• ANNIKA Foundation

Honoring Influential African American Female Athletes

The ANNIKA Foundation is dedicated to creating opportunities for girls around the world. With February being Black History Month, it’s a perfect opportunity to highlight African American female athletes who have paved the way for other girls and women to excel in sport. The individuals below have blazed their own trails and inspired countless people around the globe.


Althea Gibson

A pioneer in both amateur tennis and professional golf, Althea Gibson is as decorated as they come. She began playing tennis at the age of 10 and went on to become the first African American woman to win a Grand Slam (1956). She retired from tennis in 1958 and launched a career in golf becoming the first African American woman to play on the LPGA.


Renee Powell

When it comes to golf, it was part of the family business for Renee Powell. Her father, William Powell, was the owner of Clearview Golf Course in Canton, Ohio, the first facility designed, constructed, owned, and operated by an African American. She began playing competitive golf at 12 and became the second African American woman to play on the LPGA. Although her playing days are behind her, Powell has remained one of golf’s greatest advocates for inclusion.


Jackie Joyner-Kersee

Named by Sports Illustrated as the “Greatest Female Athlete of the 20th Century,” Jackie Joyner-Kersee’s athletic credentials are unrivaled. The track and field legend is a six-time Olympic medalist, including three gold medals. She dominated the heptathlon and long jump across four Olympic Games.


Sheryl Swoopes

When it comes to women’s basketball legends, Sheryl Swoopes paved the way. She was the first athlete signed when the Women’s National Basketball Association (WNBA) was founded in 1996. During her career, she won three MVP awards, four WNBA championships, and three gold medals at the Olympics. She also was the first women’s player to have a shoe named after her.



The Williams Sisters

Serena and Venus Williams helped bring tennis mainstream and broke boundaries along the way. They became the first two players, male or female, to play in four consecutive Grand Slam singles finals from the 2002 French Open to the 2003 Australian Open. Between 2000 and 2016, they dominated Wimbledon collectively winning 12 singles titles (five for Venus and seven for Serena). The sisters also have four gold medals at the Summer Olympics, the most of any tennis player.


The New Generation


Trailblazers are all around us and history is still being made.

● Laila Ali, daughter of boxing legend Muhammad Ali, became the first woman to headline a pay-per-view boxing event and finished her career with a perfect 24-0 record.

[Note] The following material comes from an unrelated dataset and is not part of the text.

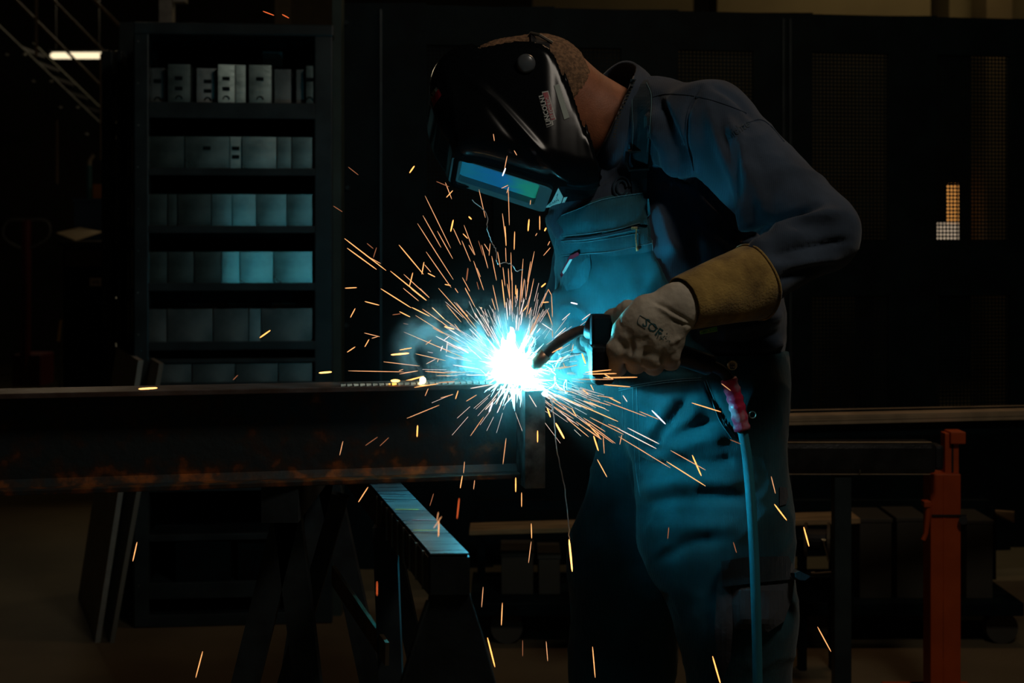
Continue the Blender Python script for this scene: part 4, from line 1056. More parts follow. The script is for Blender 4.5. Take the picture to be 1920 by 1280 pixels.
mb.tube([W(x, y, YB+.002) for x, y in R+R[:1]], .0042, 8); mb.build('buckle_frame', M_buckle, bk)
for x in (1194, 1203): MB().tube([W(x, 345.5, YB-.002), W(x, 345.5, YB+.002)], .0018, 6).build('buckle_stud', M_steelz, bk)
flat([(1178, 356), (1210, 353), (1212, 364), (1176, 370)], YB+.003, .004, 'strap_end', PS, M_denim)
mb = MB()
for rx, ry in ((16, 20), (9, 13)):
    seam(mb, bv_s, [(1166+rx*math.cos(q), 352+ry*math.sin(q)) for q in np.linspace(.4, 6.2, 9)], .0022, .004, n=3)
mb.build('bib_loop', M_ink, PS)
on('chest_lettering', text_mesh('SIL', 15, (1222, 333), (.35, .94), (.94, -.35), bv_s, 2.55, .002, .03), M_ink, so)
on('chest_lettering', text_mesh('VIK', 10, (1232, 330), (.3, .95), (.95, -.3), bv_s, 2.55, .002, .02), M_ink, so)
on('sleeve_lettering', text_mesh('Slichte', 22, (1366, 262), (.84, -.54), (-.54, -.84), bv_s, 2.5, .0015, .02, .85), M_ink, so)
mb = MB(); seam(mb, bv_s, [(1222, 182), (1250, 176), (1290, 178), (1330, 186), (1372, 200), (1400, 212)], .0011, .001)
seam(mb, bv_s, [(1314, 163), (1291, 205), (1287, 260), (1300, 320)], .0011, .002); seam(mb, bv_s, [(1400, 230), (1425, 224), (1445, 236), (1470, 265)], .0013, .001)
mb.build('sweatshirt_seams', M_shirt, PS)['kind'] = 'stuff'
# brass button, eyelet, green tag, hanging thigh pocket
c, _ = cast(bv_o, 1373, 684, 2.5); c = c+(CAMP-c).normalized()*.004
bt = MB().tube([c, c+Vector((0, -.004, 0))], [.0095, .0088], 20).build('brass_button', M_brass, PS)
MB().tube([c+Vector((.0078*math.cos(q), -.0045, .0078*math.sin(q))) for q in np.linspace(0, 6.283, 18)], .0009, 6, False).build('button_rim', M_brass, bt)
put('button_lettering', text_mesh('FE', 11, (1377, 692), (0, -1), (-1, 0), None, c.y-.0048, .0004, .03), M_ink, bt)
c, _ = cast(bv_o, 1411, 777, 2.5); c = c+(CAMP-c).normalized()*.002
MB().tube([c+Vector((.006*math.cos(q), -.001, .006*math.sin(q))) for q in np.linspace(0, 6.283, 14)], .0013, 6, False).build('snap_ring', M_steelz, PS)
gt = flat([(1312, 620), (1344, 612), (1346, 621), (1313, 627)], 2.40, .002, 'green_tag', PS, M_green, .0004)
put('tag_lettering', text_mesh('MICROS', 7.5, (1318, 624.5), (.97, -.22), (-.22, -.97), None, 2.398, .0003, .01), mat('tag_ink', (.05, .25, .03), .7), gt)
pk = on('thigh_pocket', patch(bv_o, [(1372, 1090), (1410, 1084), (1488, 1086), (1486, 1120), (1470, 1165), (1440, 1185), (1376, 1178), (1366, 1130)], .012, .004, step=9, fb=2.56, bulge=.012), M_pock)
on('pocket_flap', patch(bv_o, [(1352, 1052), (1400, 1044), (1478, 1042), (1490, 1066), (1520, 1080), (1510, 1088), (1480, 1086), (1420, 1092), (1356, 1100)], .026, .004, step=9, fb=2.55), M_strap, pk)
on('pocket_strip', patch(bv_o, [(1353, 1056), (1344, 1100), (1340, 1180), (1345, 1240), (1356, 1272), (1370, 1235), (1374, 1180), (1372, 1110), (1366, 1085)], .016, .004, step=9, fb=2.56, bulge=.004), mat('strip_canvas', (.055, .055, .065), .85, var=.2, scale=40, bump=.4), pk)
on('back_pocket_tab', patch(bv_o, [(1462, 912), (1476, 914), (1478, 930), (1474, 945), (1462, 948)], .003, .003, step=6, fb=2.62), M_pock)
# boots
for nm, a_, b_ in (('boot', (1400, 2.68), (1270, 2.60)), ('boot', (1175, 2.95), (1050, 2.88))):
    Fq_ = Field((W(b_[0], 0, b_[1]).x-.06, b_[1]-.12, -.0), (W(a_[0], 0, a_[1]).x+.10, a_[1]+.12, .26), .006)
    A_ = Vector((W(a_[0], 0, a_[1]).x, a_[1], .055)); B_ = Vector((W(b_[0], 0, b_[1]).x, b_[1], .045))
    Fq_.cone3(A_+Vector((.02, 0, 0)), B_, .055, .045, .03); Fq_.cone3(A_, A_+Vector((0, 0, .16)), .058, .06, .04)
    Fq_.inter(.008-Fq_.Z+0*Fq_.f)
    put(nm, Fq_.mesh('boot'), mat('boot_leather', (.02, .018, .016), .6, bump=.4), PS)
    dd_ = B_-A_; MB().bar(A_+Vector((.05, 0, -.048)), B_+Vector((-.03, 0, -.038)), .085, .014).build('boot_sole', M_dark, PS)

# ---- gloves
Fg = Field(tuple(W(1118, 700, 2.15)-Vector((.01, .02, .02))), (W(1320, 0, 2.4).x, 2.42, W(0, 515, 2.15).z), .0026)
Fg.lo = Fg.lo
Fg2 = Fg
for _, a_, b_, k_ in NEARHAND: Fg.cone(a_, b_, k_, .8)
fingers(Fg, 0)
Fg.cone((1262, 572, 2.245, 38), (1284, 567, 2.26, 38), .02, .9)
gm = Fg.mesh('glove')
creases(gm, [([(1184, 636), (1187, 650), (1182, 668)], -.004, 4), ([(1212, 655), (1207, 670), (1202, 682)], -.0035, 3.5), ([(1245, 655), (1240, 672), (1236, 682)], -.003, 3.5),
             ([(1165, 560), (1160, 595), (1165, 615)], -.002, 4), ([(1225, 565), (1262, 585), (1300, 608)], -.0035, 4), ([(1228, 572), (1265, 594), (1290, 606)], .003, 4), ([(1260, 600), (1280, 606), (1300, 612)], -.003, 3),
             ([(1160, 625), (1180, 640), (1200, 652)], .003, 7), ([(1255, 645), (1275, 632)], .003, 5), ([(1205, 640), (1216, 630)], -.002, 4)], .0012, 32, 5)
go = put('left_glove', gm, M_glove, PS)
bv_g = bvh_of(gm, PS.location)
def cuff(A_, B_, ra, rb, name, parent, m, sy=.93, th=.003, n=32):
    ax = (B_-A_).normalized(); u = ax.cross(Vector((0, 1, 0))).normalized(); v = u.cross(ax)
    vs = []; fs = []; K = 8
    for k in range(K+1):
        t_ = k/K; c = A_.lerp(B_, t_); r = ra+(rb-ra)*t_**.9
        for i in range(n):
            q = 2*math.pi*i/n; rr = r*(1+.02*math.sin(3*q+k*.7)+.015*math.sin(5*q-k))
            vs.append(c+u*rr*math.cos(q)+v*rr*sy*math.sin(q)+ax*.004*math.sin(2*q)*t_)
    for k in range(K):
        for i in range(n): fs.append([k*n+i, k*n+(i+1) % n, (k+1)*n+(i+1) % n, (k+1)*n+i])
    o = put(name, mesh(name, vs, fs), m, parent, smooth=True)
    md = o.modifiers.new('s', 'SOLIDIFY'); md.thickness = th; md.offset = 1
    sub = o.modifiers.new('b', 'SUBSURF'); sub.levels = 1; sub.render_levels = 1
    return o, vs
A_, B_ = W(1279, 569, 2.246), W(1414, 527, 2.322)
s_ = 2.3/F
co, cv = cuff(A_, B_, 50*s_, 73*s_, 'gauntlet_cuff', go, M_suede)
MB().tube(cv[-32:]+cv[-32:-31], .0022, 6, False).build('cuff_binding', M_suede, go, smooth=True)
on('glove_print', text_mesh('SOF', 23, (1203, 608), (.80, .60), (.60, -.80), bv_g, 2.22, .0006, .01), M_inkg, go)
mb = MB()
for P in ([(1200, 591), (1212, 598), (1234, 616)], [(1200, 591), (1196, 600), (1196, 606)], [(1196, 606), (1210, 616)]): seam(mb, bv_g, P, .0004, .0006, 2.22)
for k in range(46):
    x, y = 1228+random.random()*28, 0; y = 622+(x-1228)*.55+random.gauss(0, 3.5); c, _ = cast(bv_g, x, y, 2.22)
    c = c+(CAMP-c).normalized()*.0004; r = random.uniform(.0003, .0008); mb.box(c-Vector((r, .0002, r)), c+Vector((r, .0002, r)))
mb.build('smudged_print', M_inkg, go)['kind'] = 'stuff'

# far hand: glove steadying the torch front, coloured near black in place of shade
Ff = Field(tuple(W(1020, 760, 2.25)-Vector((.02, 0, .02))), (W(1180, 0, 2.5).x, 2.75, W(0, 610, 2.3).z), .0032)
Ff.cone((1088, 678, 2.62, 40), (1112, 678, 2.47, 36), .02); Ff.cone((1112, 678, 2.47, 38), (1130, 676, 2.40, 34), .02)
for J in ([(1118, 651, 2.39, 20), (1108, 638, 2.345, 18), (1128, 631, 2.32, 15)], [(1132, 666, 2.37, 20), (1120, 658, 2.325, 18), (1138, 648, 2.305, 14)],
          [(1138, 684, 2.37, 19), (1124, 684, 2.325, 17), (1142, 670, 2.305, 14)], [(1136, 702, 2.38, 18), (1124, 704, 2.335, 16), (1142, 690, 2.315, 13)], [(1098, 662, 2.46, 20), (1092, 650, 2.42, 17), (1094, 642, 2.39, 14)]):
    for a_, b_ in zip(J[:-1], J[1:]): Ff.cone(a_, b_, .008)
fg = Ff.mesh('rglove'); creases(fg, [], .0015, 30, 2)
fo = put('right_glove', fg, M_dglove, PS)
fc, _ = cuff(W(1100, 678, 2.50), W(1088, 680, 2.66), 38*s_, 46*s_, 'gauntlet_cuff', fo, M_dglove)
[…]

● Gabby Douglas became the first woman of color of any nationality and the first African American gymnast in Olympic history to become the Individual All-Around Champion at the Olympic Games.

● Simone Biles is the most decorated American gymnast and the world’s third-most decorated gymnast of all time.

● Simone Manuel became the first African-American female swimmer to win gold in the 100-meter freestyle when she touched the wall first at the Rio Olympics.


It’s not just athletes; African American women are breaking down barriers in other areas of sport as well. Jennifer King is the first African American woman to become a full-time coach in the National Football League (NFL). Bianca Smith is the first African American female coach in professional baseball, while Aja Smith is the first full-time female African American referee signed to World Wrestling Entertainment (WWE).